Of course the page I've scanned in (below) is one of the few without large amounts of text. But even with the small piece included there ("For a second the clocks don't tick.") you can see how Noble has used the omniscient narrator to portray information that would be difficult, if not impossible, to convey to the audience otherwise. Shots of a clock not ticking? The reader doesn't know if time has frozen or what has happened. A personal narrative caption (from either the girl or the old woman) thinking back and remembering that moment wouldn't work so well either and would give the whole story a different feel.

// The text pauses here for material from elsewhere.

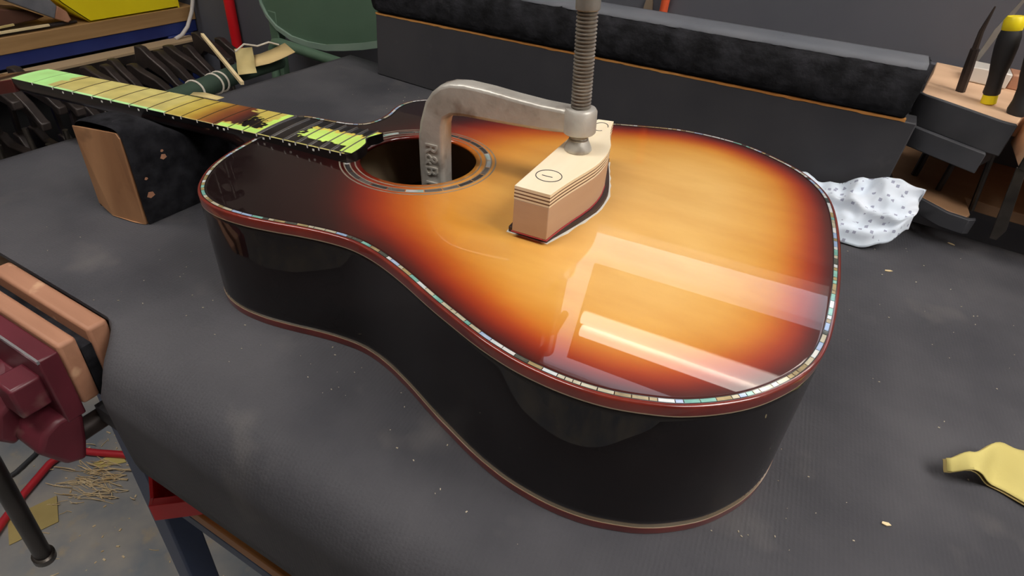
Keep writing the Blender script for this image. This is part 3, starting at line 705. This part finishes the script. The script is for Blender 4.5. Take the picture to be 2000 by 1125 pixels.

The third person narration makes it seem like a story being told specifically to the reader, which isn't a technique I remember seeing in comics that much. (Of course now I will either stumble across like eight, or you'll all tell me about some.)

Artwise Noble uses a very thick line for much of his art, leading to characters having few facial details and their eyes represented as inky black pools. Noble also uses a lot of close up panels of specific details (a mouth, a hand, an apple) and panels which do the exact opposite by pulling back to such a distance that we're left only with featureless sillouhettes and shadows. These methods may have been used because Noble is trying to get around certain weaknesses in his art, but it succeeds in giving the whole comic a sort of European art-movie feel to it, though part of that might have been the scene featuring two people standing on a bridge in Venice talking about loss.

I really enjoy how Noble seems to be trying to do new things with his comics (even if, as I said in my last review, he doesn't always succeed). It's nice to see an art form growing and evolving as people try new things. The fluidity shows that new techniques are still out there and new masterpieces are still to be made.